* _The problem_:
Repeat exactly the lines from the start of the material below up to and including the "return Vector(((px - 512) / F * Y, Y, HC" line.

....................

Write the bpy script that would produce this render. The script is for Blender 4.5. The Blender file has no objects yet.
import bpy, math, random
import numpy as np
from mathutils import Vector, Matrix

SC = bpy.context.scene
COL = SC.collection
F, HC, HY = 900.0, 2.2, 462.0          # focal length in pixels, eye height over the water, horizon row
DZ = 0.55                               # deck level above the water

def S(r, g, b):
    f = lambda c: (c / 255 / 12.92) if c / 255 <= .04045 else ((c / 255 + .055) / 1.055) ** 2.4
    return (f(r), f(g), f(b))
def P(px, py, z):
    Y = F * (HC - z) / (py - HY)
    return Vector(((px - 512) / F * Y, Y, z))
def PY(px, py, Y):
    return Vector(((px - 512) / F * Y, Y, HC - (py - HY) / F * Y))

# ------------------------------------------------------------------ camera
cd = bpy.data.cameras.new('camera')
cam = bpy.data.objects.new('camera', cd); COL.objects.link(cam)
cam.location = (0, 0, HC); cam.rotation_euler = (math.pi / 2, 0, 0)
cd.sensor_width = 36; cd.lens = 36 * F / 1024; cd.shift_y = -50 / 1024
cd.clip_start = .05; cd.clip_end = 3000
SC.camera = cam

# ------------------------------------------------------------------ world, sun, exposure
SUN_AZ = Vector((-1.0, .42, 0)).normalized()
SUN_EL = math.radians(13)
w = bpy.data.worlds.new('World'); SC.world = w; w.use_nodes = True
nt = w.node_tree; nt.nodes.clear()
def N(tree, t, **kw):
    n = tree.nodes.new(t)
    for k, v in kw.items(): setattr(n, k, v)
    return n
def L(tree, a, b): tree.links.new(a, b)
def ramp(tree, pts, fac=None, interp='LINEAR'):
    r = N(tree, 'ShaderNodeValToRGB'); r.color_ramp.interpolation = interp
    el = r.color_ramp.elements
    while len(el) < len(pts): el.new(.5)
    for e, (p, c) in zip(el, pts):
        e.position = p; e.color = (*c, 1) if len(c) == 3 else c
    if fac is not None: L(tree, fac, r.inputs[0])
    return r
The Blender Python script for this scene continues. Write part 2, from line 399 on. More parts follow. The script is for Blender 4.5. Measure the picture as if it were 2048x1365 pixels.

....................

* _Response to the exercise_:
Write the bpy script that would produce this render. The script is for Blender 4.5. The Blender file has no objects yet.
import bpy, math, random
import numpy as np
from mathutils import Vector, Matrix

SC = bpy.context.scene
COL = SC.collection
F, HC, HY = 900.0, 2.2, 462.0          # focal length in pixels, eye height over the water, horizon row
DZ = 0.55                               # deck level above the water

def S(r, g, b):
    f = lambda c: (c / 255 / 12.92) if c / 255 <= .04045 else ((c / 255 + .055) / 1.055) ** 2.4
    return (f(r), f(g), f(b))
def P(px, py, z):
    Y = F * (HC - z) / (py - HY)
    return Vector(((px - 512) / F * Y, Y, z))
def PY(px, py, Y):
    return Vector(((px - 512) / F * Y, Y, HC - (py - HY) / F * Y))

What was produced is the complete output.